Aliases are useful for many reasons, including sharing one Workspace with multiple system definitions and mapping Workspace objects to those aliases. Because of this, you can rename System Definition channels within an alias without the Workspace losing its mapping.
 

Mapping System Channels

You can easily connect channels to each other in NI VeriStand using a mapping tool. This tool helps you quickly connect simulation models to physical I/O as well as any other channel in your system. To configure mappings for your NI VeriStand system, select Tools»Edit Mappings or click on the Configure Mappings button, shown below, to connect channels to each other such as a model output to a physical channel or a calculated channel to an alias.

Select a channel in the tree under Sources in the System Configuration Mappings window that just opened.

Select a channel under Destinations and then click Connect to map the channels. Note that the Source and Destination channels now appear under Mappings.

System channel mappings can be exported and saved to file.  You can then import this file to automate the system mapping process at a later time.  

Deploying NI VeriStand Projects

Once you have configured your system definition, save and close the System Explorer.  There are two options for running NI VeriStand projects.

Run: Launches the Workspace window. If you have configured the system to run on a PC, clicking the button begins running the project. If you have configured the system to run on an RT target, clicking the Run button deploys the system definition file if one is not already running. If a system definition file already is running on the RT target, clicking the Run button connects to the target and launches the Workspace window without re-deploying the system definition file.

Deploy: Pressing the  button deploys the system definition to the target that you specified in the System Explorer.  However, it does not open the Workspace Window.  If a system definition file already is running on the RT target, deploying a new system definition will replace the system definition that is currently running.
 

Building Simulation Models for Use With NI VeriStand 

You can use NI VeriStand with a wide variety of simulation modeling environments and programming languages. Model subsystems can be built independently and integrated within the NI VeriStand environment, so you can easily replace simulated components with real components as they become available.
 

Generating Models From The MathWorks, Inc. Simulink® Simulation Software

If you are using an NI real-time target and you don't know which OS is running on the target, view Real-Time Controllers and Real-Time Operating System Compatibility.

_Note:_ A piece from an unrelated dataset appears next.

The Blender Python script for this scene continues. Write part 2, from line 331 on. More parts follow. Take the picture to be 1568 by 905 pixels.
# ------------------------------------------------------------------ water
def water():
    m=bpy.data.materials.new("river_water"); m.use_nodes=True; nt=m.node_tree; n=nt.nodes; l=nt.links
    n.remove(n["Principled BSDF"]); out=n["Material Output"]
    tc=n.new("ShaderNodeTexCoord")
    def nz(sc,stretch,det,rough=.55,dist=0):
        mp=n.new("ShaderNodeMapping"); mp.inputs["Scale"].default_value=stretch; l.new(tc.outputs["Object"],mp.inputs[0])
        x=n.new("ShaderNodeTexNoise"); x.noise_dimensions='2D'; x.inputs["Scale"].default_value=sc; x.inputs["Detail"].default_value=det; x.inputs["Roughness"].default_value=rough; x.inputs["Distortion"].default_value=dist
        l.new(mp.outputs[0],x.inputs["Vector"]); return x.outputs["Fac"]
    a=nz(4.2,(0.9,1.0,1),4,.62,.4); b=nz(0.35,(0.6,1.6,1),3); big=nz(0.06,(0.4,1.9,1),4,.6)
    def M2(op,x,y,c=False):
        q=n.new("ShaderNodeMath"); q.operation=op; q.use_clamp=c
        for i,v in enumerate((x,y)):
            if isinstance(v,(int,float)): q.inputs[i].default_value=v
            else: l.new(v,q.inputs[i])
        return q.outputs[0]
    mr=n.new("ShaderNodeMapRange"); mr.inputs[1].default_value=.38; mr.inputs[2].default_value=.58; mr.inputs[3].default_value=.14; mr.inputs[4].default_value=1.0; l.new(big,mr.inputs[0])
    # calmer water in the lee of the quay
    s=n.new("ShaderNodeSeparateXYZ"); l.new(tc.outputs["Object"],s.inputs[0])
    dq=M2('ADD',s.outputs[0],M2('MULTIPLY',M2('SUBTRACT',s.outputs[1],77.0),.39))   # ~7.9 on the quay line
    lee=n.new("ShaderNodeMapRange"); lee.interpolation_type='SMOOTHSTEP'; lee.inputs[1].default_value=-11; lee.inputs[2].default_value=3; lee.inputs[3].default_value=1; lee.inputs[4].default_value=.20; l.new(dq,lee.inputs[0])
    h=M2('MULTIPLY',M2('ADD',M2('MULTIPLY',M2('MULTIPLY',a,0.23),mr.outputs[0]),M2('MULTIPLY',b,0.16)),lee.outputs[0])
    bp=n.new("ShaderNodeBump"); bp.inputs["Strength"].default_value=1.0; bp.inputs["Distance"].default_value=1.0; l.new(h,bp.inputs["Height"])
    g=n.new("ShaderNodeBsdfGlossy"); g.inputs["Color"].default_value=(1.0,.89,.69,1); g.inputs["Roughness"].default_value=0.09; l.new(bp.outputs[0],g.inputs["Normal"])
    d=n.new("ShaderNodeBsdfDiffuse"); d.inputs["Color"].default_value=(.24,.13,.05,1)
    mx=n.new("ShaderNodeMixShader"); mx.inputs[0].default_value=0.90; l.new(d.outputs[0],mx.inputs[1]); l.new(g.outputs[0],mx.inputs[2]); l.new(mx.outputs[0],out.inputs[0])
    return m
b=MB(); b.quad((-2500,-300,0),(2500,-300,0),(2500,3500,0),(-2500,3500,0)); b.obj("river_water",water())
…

Additional Modeling Environments

For more information on interacting with models from other modeling environments and programming languages in NI VeriStand, go to Using Simulation Models With NI VeriStand. This document has a complete list of supported modeling environments that have been tested and verified as being able to create compiled models that can be imported in NI VeriStand.

Using the EtherCAT and Scan Engine Add-On for NI VeriStand

With the Scan Engine and EtherCAT custom device, you can easily read scanned I/O from C Series modules located in a CompactRIO or NI 9144 EtherCAT chassis. The add-on also supports the use of custom FPGA personalities with an NI 9144 chassis.

Note: The EtherCAT and NI Scan Engine add-on for NI VeriStand is compatible with CompactRIO targets and the NI 9144 EtherCAT expansion chassis.

Download the Veristand 2018 Scan Engine and EtherCAT Add-On and follow the installation instructions.

To add the Scan Engine and EtherCAT Add-On to your NI VeriStand system, follow these steps:

1. Open NI VeriStand and your System Definition.
2. Right-click on Custom Devices and select Scan Engine and EtherCAT.
3. Select Auto-Detect Modules or right-click and select Add Local Chassis to use CompactRIO chassis and manually choose the appropriate module for each slot and correct settings for each module.